Saturday, December 25, 2010

Tetrazzini Served in the Streets 100 Years Ago

The San Francisco Gate takes a fascinating look back at an historic event and a tantalizing soprano:

On Christmas Eve, exactly 100 years ago, Luisa Tetrazzini, the most famous opera singer of her day, sang in the streets of San Francisco as a gift to the city she loved. There was a huge throng present that night - some said as many as 250,000 people - but they are all gone now and only the memory remains, like the ghost of Christmas past.


Tetrazzini, then 39, was a huge celebrity, the way movie stars and famous athletes are celebrities now. It was the Golden Age of Opera, the age of Enrico Caruso, Nellie Melba, Amelita Galli-Curci. Tetrazzini was not only an amazing singer, she was also colorful, with famous love affairs and huge financial disputes with impresarios. She was flamboyant. She loved life. A story about Tetrazzini was always good for Page One.

In the fall of 1910, she got into a contract dispute with Oscar Hammerstein. He wanted her to sing in New York, she wanted to sing in San Francisco.
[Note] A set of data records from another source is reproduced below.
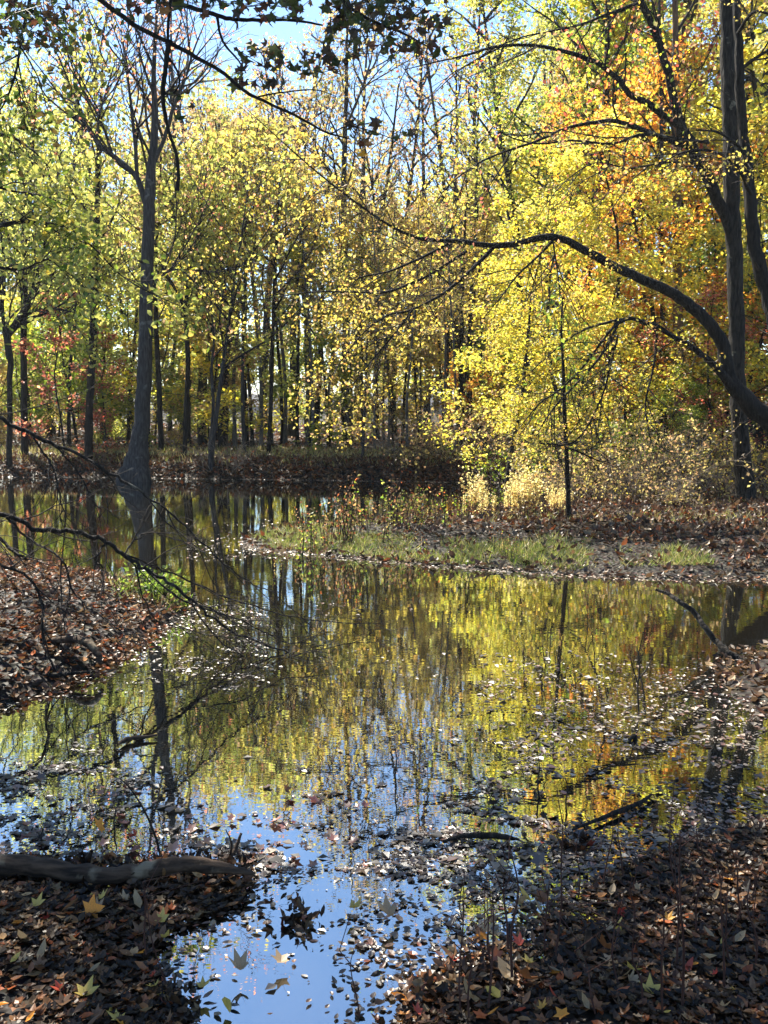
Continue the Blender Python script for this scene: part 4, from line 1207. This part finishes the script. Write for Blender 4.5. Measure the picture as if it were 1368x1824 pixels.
for k in range(26):
    put_weed('plumed_weed', WP, 828 + 140 * rng.random() + rng.normal() * 8, 900 + 22 * rng.random(), .5 + .75 * rng.random(), 'sunlit pale yellow plumed weed in the clump at the back of the peninsula', 'weed', 'sunlit plumed weeds')
for k in range(12):
    put_weed('plumed_weed', WP, 965 + 50 * rng.random(), 905 + 8 * rng.random(), .4 + .25 * rng.random(), 'short pale yellow weed trailing off from the sunlit plumed clump', 'weed', 'short plumed weeds')
for k in range(52):
    px = 520 + 320 * rng.random()
    put_weed('weed_plant', WB, px, 950 - (px - 520) * .11 + 8 * rng.normal(), .65 + .65 * rng.random() ** 1.5, 'thin brownish green weed standing on the back edge of the grassy peninsula', 'weed', 'weeds along the peninsula')
for k in range(14):
    put_weed('weed_plant', WB, 470 + 500 * rng.random(), 962 + 14 * rng.random(), .35 + .35 * rng.random(), 'low weed poking out of the grass strip on the peninsula', 'weed', 'low weeds in the grass')


# bramble thicket and bare shrubs
def shrub(name, label, px, py, Y, n, L, mat, palette=None, per=0, spread=.5, leaf=.06, arch=-.10, width=1.0):
    p = at(px, py, Y); x, y = p[0], p[1]
    e = empty(name, (x, y, gz(x, y)))
    W, tips = Wood(), []
    for k in range(n):
        a = rng.random() * 2 * pi
        rad = spread * math.sqrt(rng.random()) * width
        P = wander((rad * cos(a) * 1.0, rad * sin(a) * .6, -.05), (cos(a) * .5 + rng.normal() * .3, sin(a) * .5 + rng.normal() * .3, 1.0), L * (.5 + .7 * rng.random()), 8, .14, arch)
        r = np.linspace(.008, .002, 9)
        W.tube(P, r, 4)
        sprout(W, P, r, [dict(n=7, len=L * .33, ang=.7, wob=.2, grav=-.03, r=.004, rmin=.0018, sides=3), dict(n=3, len=L * .14, ang=.7, wob=.2, r=.002, rmin=.0015, sides=3, seg=2)], tips, .2)
    W.build('stems' if n > 18 else 'sparse_stems', mat, e)  # either way the mesh holds the shrub's woody stems
    if palette is not None:
        Lv = Leaves(); Lv.add(tip_points(tips, per, .04), leaf, palette, T_DIAMOND, .4)
        Lv.build('foliage', M_LEAF, e)
    return tag(e, label, 'shrub')


shrub('bramble_thicket', 'tangled bare bramble thicket at the foot of the lichened trunk', 1150, 890, 15.2, 46, 1.5, M_PALETWIG, OLIVE, 1, .9, .05)
shrub('bramble_thicket', 'smaller tangled thicket just behind the thin dark sapling', 1065, 885, 15.8, 30, 1.2, M_PALETWIG, OLIVE, 1, .6, .05)
shrub('bramble_thicket', 'tangled twiggy thicket beyond the lichened trunk', 1330, 890, 16.4, 36, 1.6, M_PALETWIG, GOLD, 1, .9, .05)
shrub('bare_shrub', 'bare pale arching shrub hanging over the far bank', 745, 815, 23.0, 26, 1.8, M_PALETWIG, None, 0, .7)
shrub('bare_shrub', 'dense grey twiggy shrub at the shaded end of the far bank', 850, 815, 22.6, 34, 1.9, M_TWIG, OLIVE, 1, 1.0, .08)
shrub('bare_shrub', 'low pale root-like shrub at the foot of the leaning bank tree', 400, 818, 22.8, 16, 1.1, M_PALETWIG, None, 0, .6)
shrub('bare_shrub', 'grey brushwood heaped between bank weeds and yellow maple', 950, 840, 21.0, 26, 1.3, M_TWIG, GREEN, 1, .8, .07)
shrub('bare_shrub', 'grey brushwood on the bank beside the arching bare shrub', 665, 826, 22.7, 16, .55, M_TWIG, None, 0, 1.0)
shrub('leafy_plant', 'bright green leafy plant at the tip of the leaf-covered bank', 275, 1068, 8.0, 16, .28, M_TWIG, pal((.10, .15, .02), (.16, .20, .03), (.06, .10, .015)), 1, .20, .04)


# ------------------------------------------------------------------ logs, sticks, roots
def stick(name, label, cat, pts, mat, sides=8, rough=.08, cap=True, group=None, twigs=None):
    P, r = px_path(pts, 5, .10)
    c = P.mean(0)
    W = Wood(); W.tube(P - c, r, sides, rough, cap=cap)
    if twigs:
        for q in twigs:
            P2, r2 = px_path(q, 4, .1); W.tube(P2 - c, r2, 5, .05)
    o = W.build(name, mat); o.location = c
    return tag(o, label, cat, group)


def onz(px, py, z):
    """depth Y of the point seen at (px,py) at height z"""
    return gp(px, py, z)[1]


zl = .07
stick('fallen_log', 'thick weathered log lying along the edge of the near mud', 'log',
      [(x, y, onz(x, 1548 + (y - 1545) * .5, zl), wd) for x, y, wd in ((-320, 1525, 46), (-150, 1528, 42), (0, 1538, 39), (70, 1543, 36), (140, 1554, 33), (200, 1559, 30), (260, 1550, 31), (320, 1541, 33), (370, 1543, 28), (410, 1548, 18), (452, 1556, 7))], M_LOG, 20, .03, twigs=[[(150, 1550, 3.36, 16), (158, 1528, 3.33, 12), (163, 1516, 3.32, 7)], [(322, 1545, 3.38, 12), (331, 1527, 3.36, 9), (333, 1520, 3.36, 5)]])
stick('pond_stick', 'long dark stick slanting up out of the water by the peninsula', 'stick',
      [(1168, 1050, 6.75, 5), (1190, 1058, 6.7, 7), (1215, 1075, 6.6, 9), (1236, 1090, 6.6, 10), (1255, 1117, 6.5, 10), (1275, 1142, 6.45, 11), (1300, 1165, 6.35, 13), (1338, 1190, 6.3, 13)], M_BARK, 9)
stick('forked_stick', 'dead forked stick propped upright against the fallen log', 'stick',
      [(342, 1635, 3.30, 9), (360, 1592, 3.30, 10), (382, 1560, 3.32, 11), (400, 1535, 3.36, 11), (418, 1515, 3.4, 9), (430, 1484, 3.42, 5)], M_LOG, 7,
      twigs=[[(410, 1524, 3.38, 6), (412, 1500, 3.36, 4), (402, 1478, 3.36, 2)]])
stick('thin_stick', 'thin curved stick rising from the fallen log', 'stick',
      [(300, 1570, 3.36, 6), (288, 1530, 3.40, 5), (275, 1485, 3.44, 4.5), (255, 1440, 3.48, 4), (230, 1402, 3.5, 3), (212, 1386, 3.5, 2)], M_BARK, 6)
stick('short_stub', 'short pale stub of wood standing behind the fallen log', 'stick',
      [(292, 1490, 3.95, 12), (303, 1468, 3.95, 11), (315, 1446, 3.95, 9)], M_PALETWIG, 7)
stick('curled_root', 'dark curled root hooked above the leafy shallows', 'root',
      [(1118, 1345, 4.75, 8), (1128, 1340, 4.75, 9), (1132, 1320, 4.75, 9), (1128, 1310, 4.75, 8), (1120, 1325, 4.7, 5)], M_BARK, 7)
stick('broken_bough', 'dark broken bough lying flat in the shallow water', 'branch',
      [(x, y, onz(x, y, .02), wd) for x, y, wd in ((790, 1500, 5), (820, 1490, 9), (860, 1488, 13), (900, 1491, 11), (925, 1496, 4))], M_BARK, 8)
stick('sunken_bough', 'long half-sunk bough reaching toward the muddy shore', 'branch',
      [(x, y, onz(x, y, .02), wd) for x, y, wd in ((1020, 1478, 4), (1060, 1462, 7), (1100, 1446, 10), (1140, 1430, 8), (1160, 1415, 5))], M_BARK, 8)
stick('bank_root', 'thick twisted root crossing the foot of the leaf-covered bank', 'root',
      [(40, 1150, 6.3, 8), (90, 1142, 6.2, 13), (130, 1138, 6.1, 15), (155, 1145, 6.0, 16), (172, 1162, 5.95, 14), (180, 1182, 5.9, 8)], M_LOG, 9)
stick('bank_root', 'pale thin root running low along the muddy bank foot', 'root',
      [(-40, 1245, 5.55, 12), (20, 1238, 5.55, 13), (55, 1225, 5.6, 12), (75, 1212, 5.6, 7)], M_LOG, 8)
stick('bank_root', 'dark root just above the waterline below the twisted root', 'root',
      [(30, 1215, 5.75, 9), (70, 1205, 5.75, 10), (120, 1200, 5.75, 8), (160, 1196, 5.75, 4)], M_BARK, 8)
stick('drift_branch', 'thin drift branch with split end floating near the drooping twigs', 'branch',
      [(x, y, onz(x, y, .02), wd) for x, y, wd in ((210, 1326, 5), (225, 1318, 10), (245, 1314, 8), (280, 1310, 4))], M_LOG, 7)
stick('mud_stump', 'small rotten stump poking from the near mud', 'stump', [(1048, 1690, onz(1048, 1690, .05), 14), (1047, 1668, onz(1048, 1690, .05), 13), (1049, 1655, onz(1048, 1690, .05), 10)], M_LOG, 8, .15)
stick('mud_stump', 'thinner rotten stub beside the small stump', 'stump', [(1066, 1680, onz(1066, 1680, .05), 8), (1066, 1662, onz(1066, 1680, .05), 7), (1065, 1652, onz(1066, 1680, .05), 5)], M_LOG, 7, .15)

for x, yb, yt, lb in ((1138, 1268, 1150, 'thin forked twig standing in the water straight below the grass strip'), (706, 1400, 1330, 'short dark twig poking from the floating leaves mid pond'),
                      (75, 1500, 1470, 'tiny twig poking up behind the log near the frame edge'), (205, 1480, 1430, 'small dark twig standing behind the log by the thin curved stick'), (1010, 1450, 1385, 'thin dark twig sticking up near the half-sunk bough'), (960, 1420, 1340, 'leaning dark twig between the broken bough and half-sunk bough')):
    Y = onz(x, yb, 0)
    tw = [[(x, (yb + yt) / 2, Y, 3), (x + 14, (yb * .35 + yt * .65), Y + .02, 2.4), (x + 30, yt + 8, Y + .02, 1.4)], [(x - 1, yb * .6 + yt * .4, Y, 3), (x - 12, yb * .3 + yt * .7, Y, 2), (x - 16, yt + 16, Y, 1.4)]] if yb - yt > 80 else None
    stick('water_twig', lb, 'twig', [(x, yb + 6, Y, 3.6), (x - 2, yb * .66 + yt * .34, Y, 3), (x + 1, yb * .33 + yt * .67, Y + .01, 2.4), (x - 3, yt, Y + .02, 1.4)], M_TWIG, 6, .1, False, twigs=tw)

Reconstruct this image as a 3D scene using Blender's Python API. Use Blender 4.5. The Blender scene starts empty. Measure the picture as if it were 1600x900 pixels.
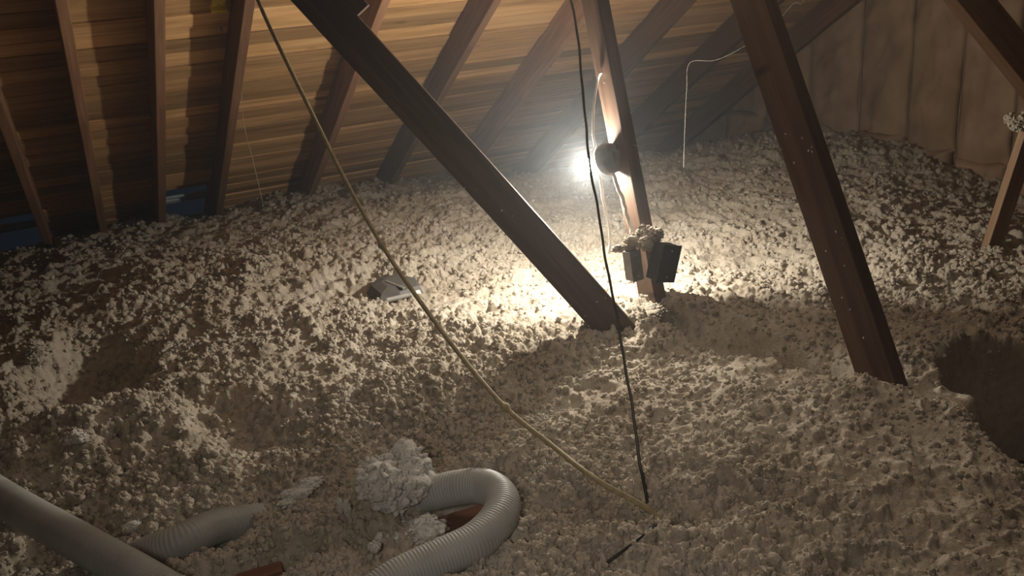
import bpy, bmesh, math, random
import numpy as np
from mathutils import Vector, Matrix, Quaternion

scene = bpy.context.scene
col = scene.collection
random.seed(7)
RNG = np.random.default_rng(7)

# ------------------------------------------------------------------ camera, world, lights, exposure
# world: X along the eave (to the right), Y towards the eave, Z up, metres; z = 0 is the insulation surface
F_PX, CAM_H = 1420.0, 1.35
PITCH, ROLL, YAW = math.radians(19.6), math.radians(4.75), math.radians(25.5)
SLOPE = math.tan(math.radians(32.6))          # roof pitch
EAVE_Y = 6.355                                # where the sheathing meets z = 0
WALL_X = 4.95                                 # gable wall
_f = Vector((math.cos(PITCH)*math.sin(YAW), math.cos(PITCH)*math.cos(YAW), -math.sin(PITCH)))
_r0 = Vector((math.cos(YAW), -math.sin(YAW), 0)); _u0 = _r0.cross(_f)
CR = _r0*math.cos(ROLL) - _u0*math.sin(ROLL)
CU = _r0*math.sin(ROLL) + _u0*math.cos(ROLL)
CAM = Vector((0, 0, CAM_H))
cd = bpy.data.cameras.new('camera'); cam = bpy.data.objects.new('camera', cd); col.objects.link(cam)
cd.sensor_width = 36; cd.lens = 36*F_PX/1600; cd.clip_start = 0.02; cd.clip_end = 200
cam.matrix_world = Matrix(((CR.x, CU.x, -_f.x, CAM.x), (CR.y, CU.y, -_f.y, CAM.y), (CR.z, CU.z, -_f.z, CAM.z), (0, 0, 0, 1)))
scene.camera = cam

BULB_STRENGTH = 1850.0
FILL_WATTS = 6.5
HAZE = 0.012
HAZE_CLOUD = 0.075
w = bpy.data.worlds.new('dusk'); scene.world = w; w.use_nodes = True
w.node_tree.nodes['Background'].inputs[0].default_value = (0.22, 0.36, 0.62, 1)
w.node_tree.nodes['Background'].inputs[1].default_value = 0.015
ld = bpy.data.lights.new('foreground_fill', 'AREA'); lo = bpy.data.objects.new('foreground_fill', ld); col.objects.link(lo)  # added fill lamp above the frame, no real fixture; lifts the foreground
ld.shape = 'RECTANGLE'; ld.size = 0.9; ld.size_y = 0.6; ld.energy = FILL_WATTS; ld.color = (1.0, 0.86, 0.70)
lo.location = (1.9, 2.7, 1.98); ld.spread = math.radians(130)
lo.rotation_euler = (Vector((1.25, 1.45, 0.0)) - Vector(lo.location)).to_track_quat('-Z', 'Y').to_euler()
lr = bpy.data.lights.new('camera_side_fill', 'AREA'); lro = bpy.data.objects.new('camera_side_fill', lr); col.objects.link(lro)  # second added fill beside the camera, brightens hose and pale clumps from the front
lr.shape = 'RECTANGLE'; lr.size = 0.3; lr.size_y = 0.3; lr.energy = 1.5; lr.spread = math.radians(62); lr.color = (1.0, 0.92, 0.82)
lro.location = (-.5, -.3, 1.75); lro.rotation_euler = (Vector((0.75, 1.7, 0.0)) - Vector(lro.location)).to_track_quat('-Z', 'Y').to_euler()
vs = scene.view_settings
vs.view_transform = 'Standard'; vs.look = 'None'; vs.gamma = 1.0; vs.use_curve_mapping = False
vs.exposure = 0.0

# ------------------------------------------------------------------ helpers
def ray(px, py):
    return _f + CR*((px-800)/F_PX) - CU*((py-450)/F_PX)
def at(px, py, z=0.0):
    d = ray(px, py); return CAM + d*((z-CAM_H)/d.z)
def deep(px, py, t):
    return CAM + ray(px, py)*t
def at_x(px, py, X):
    d = ray(px, py); return CAM + d*(X/d.x)
def on_roof(px, py, off=0.0):
    d = ray(px, py); return CAM + d*((EAVE_Y*SLOPE-off-CAM_H)/(d.z+d.y*SLOPE))

def tag(o, label=None, cat=None, group=None, kind=None):
    if label: o['label'] = label
    if cat: o['category'] = cat
    if group: o['group'] = group
    if kind: o['kind'] = kind
    return o
def empty(name, loc=(0, 0, 0)):
    o = bpy.data.objects.new(name, None); o.empty_display_size = 0.1; col.objects.link(o); o.location = loc
    return o
def link(name, me, mat, parent=None, smooth=False):
    if mat is not None and not me.materials: me.materials.append(mat)
    if smooth:
        me.polygons.foreach_set('use_smooth', np.ones(len(me.polygons), dtype=bool))
    o = bpy.data.objects.new(name, me); col.objects.link(o)
    if parent is not None:
        o.parent = parent
        o.matrix_parent_inverse = Matrix.Translation(Vector(parent.location)).inverted()
    return o
def from_bm(name, bm, mat, parent=None, smooth=False):
    bmesh.ops.recalc_face_normals(bm, faces=bm.faces)
    me = bpy.data.meshes.new(name); bm.to_mesh(me); bm.free()
    return link(name, me, mat, parent, smooth)
def pydata(name, v, f, mat, parent=None, smooth=False):
    me = bpy.data.meshes.new(name); me.from_pydata([tuple(p) for p in v], [], f); me.update()
    return link(name, me, mat, parent, smooth)
def grid_mesh(name, P):
    """P: (n, m, 3) array -> mesh of quads"""
    n, m = P.shape[:2]
    me = bpy.data.meshes.new(name)
    idx = np.arange(n*m).reshape(n, m)
    q = np.stack([idx[:-1, :-1], idx[:-1, 1:], idx[1:, 1:], idx[1:, :-1]], -1).reshape(-1, 4)
    me.vertices.add(n*m); me.vertices.foreach_set('co', P.reshape(-1).astype(np.float32))
    me.loops.add(q.size); me.loops.foreach_set('vertex_index', q.reshape(-1).astype(np.int32))
    me.polygons.add(len(q)); me.polygons.foreach_set('loop_start', np.arange(0, q.size, 4, dtype=np.int32))
    me.update(calc_edges=True)
    return me
def frame_box(o, ex, ey, ez, lx, ly, lz, bevel=0.0, bm=None):
    """box centred on o along unit axes ex, ey, ez with full sizes lx, ly, lz"""
    own = bm is None
    if own: bm = bmesh.new()
    vs_ = []
    for sx in (-.5, .5):
        for sy in (-.5, .5):
            for sz in (-.5, .5):
                vs_.append(bm.verts.new(o + ex*lx*sx + ey*ly*sy + ez*lz*sz))
    for a in ((0, 1, 3, 2), (4, 6, 7, 5), (0, 4, 5, 1), (2, 3, 7, 6), (0, 2, 6, 4), (1, 5, 7, 3)):
        bm.faces.new([vs_[i] for i in a])
    if bevel:
        bmesh.ops.bevel(bm, geom=bm.edges[:], offset=bevel, segments=2, affect='EDGES', profile=0.6)
    return bm
def catmull(pts, step):
    pts = [Vector(p) for p in pts]
    P = [pts[0]*2-pts[1]] + pts + [pts[-1]*2-pts[-2]]
    out = []
    for i in range(1, len(P)-2):
        p0, p1, p2, p3 = P[i-1:i+3]
        n = max(2, int((p2-p1).length/step))
        for k in range(n):
            t = k/n
            out.append(0.5*((2*p1) + (p2-p0)*t + (2*p0-5*p1+4*p2-p3)*t*t + (3*p1-p0-3*p2+p3)*t**3))
    out.append(pts[-1])
    return out
def tube_mesh(name, path, rad, sides=10, cap=True):
    """path: list of Vectors, rad: float or f(s, i)"""
    n = len(path); T = []
    for i in range(n):
        T.append((path[min(i+1, n-1)]-path[max(i-1, 0)]).normalized())
    a = Vector((0, 0, 1)) if abs(T[0].z) < .9 else Vector((1, 0, 0))
    N = (a - T[0]*a.dot(T[0])).normalized()
    s = 0; V = []; ang = [2*math.pi*k/sides for k in range(sides)]
    for i in range(n):
        if i:
            s += (path[i]-path[i-1]).length
            q = T[i-1].rotation_difference(T[i]); N = q @ N
            N = (N - T[i]*N.dot(T[i])).normalized()
        B = T[i].cross(N); r = rad(s, i) if callable(rad) else rad
        for an in ang: V.append(path[i] + (N*math.cos(an)+B*math.sin(an))*r)
    Fc = [(i*sides+k, i*sides+(k+1) % sides, (i+1)*sides+(k+1) % sides, (i+1)*sides+k) for i in range(n-1) for k in range(sides)]
    if cap:
        Fc += [tuple(reversed(range(sides))), tuple(range((n-1)*sides, n*sides))]
    me = bpy.data.meshes.new(name); me.from_pydata([tuple(v) for v in V], [], Fc); me.update()
    return me
def lathe(bm, o, axis, prof, sides=24):
    """prof: list of (distance along axis, radius)"""
    axis = axis.normalized()
    a = Vector((0, 0, 1)) if abs(axis.z) < .9 else Vector((1, 0, 0))
    n = (a-axis*a.dot(axis)).normalized(); b = axis.cross(n); rings = []
    for d, r in prof:
        rings.append([bm.verts.new(o+axis*d+(n*math.cos(2*math.pi*k/sides)+b*math.sin(2*math.pi*k/sides))*max(r, 1e-4)) for k in range(sides)])
    for i in range(len(rings)-1):
        for k in range(sides):
            bm.faces.new((rings[i][k], rings[i][(k+1) % sides], rings[i+1][(k+1) % sides], rings[i+1][k]))
    bm.faces.new(rings[0]); bm.faces.new(rings[-1])
    return bm

# --- numpy noise
def _h(ix, iy, k=0):
    n = (ix.astype(np.int64)*374761393 + iy.astype(np.int64)*668265263 + k*2147483647 + 1274126177) & 0xFFFFFFFF
    n = ((n ^ (n >> 13))*1274126177) & 0xFFFFFFFF
    n = ((n ^ (n >> 15))*2246822519) & 0xFFFFFFFF
    return ((n ^ (n >> 16)) & 0xFFFFFF)/float(0xFFFFFF)
def vnoise(x, y, k=0):
    ix, iy = np.floor(x), np.floor(y); fx, fy = x-ix, y-iy
    fx = fx*fx*fx*(fx*(fx*6-15)+10); fy = fy*fy*fy*(fy*(fy*6-15)+10)
    a, b, c, d = _h(ix, iy, k), _h(ix+1, iy, k), _h(ix, iy+1, k), _h(ix+1, iy+1, k)
    return (a*(1-fx)+b*fx)*(1-fy)+(c*(1-fx)+d*fx)*fy
def fbm(x, y, oct_=4, k=0):
    s, a, t = 0, 1, 0
    for i in range(oct_):
        s = s + a*(vnoise(x*2**i+i*17.3, y*2**i-i*9.1, k+i)-.5); t += a; a *= .5
    return s/t
def nodules(x, y, k=0):
    """rounded lumps, one per jittered cell, 0..1"""
    ix, iy = np.floor(x), np.floor(y); out = np.zeros_like(x)
    for dx in (-1, 0, 1):
        for dy in (-1, 0, 1):
            cx, cy = ix+dx, iy+dy
            px, py = cx+_h(cx, cy, k), cy+_h(cx, cy, k+1)
            r = .45+.55*_h(cx, cy, k+2); amp = .35+.65*_h(cx, cy, k+3)
            d2 = ((x-px)**2+(y-py)**2)/(r*r)
            out = np.maximum(out, amp*np.sqrt(np.clip(1-d2, 0, 1)))
    return out
def sm(x, a, b):
    t = np.clip((x-a)/(b-a), 0, 1); return t*t*(3-2*t)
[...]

Money was at the heart of the dispute - she wanted $2,500 per concert. Hammerstein took her to court. "When they told me I could not sing in America unless it was for Hammerstein," she said, "I said I would sing in the streets of San Francisco, for I knew the streets of San Francisco were free.

"I never thought I would be a street singer," she said, "but I want to do this for San Francisco ... because I like San Francisco better than any other city in the world. San Francisco is my country."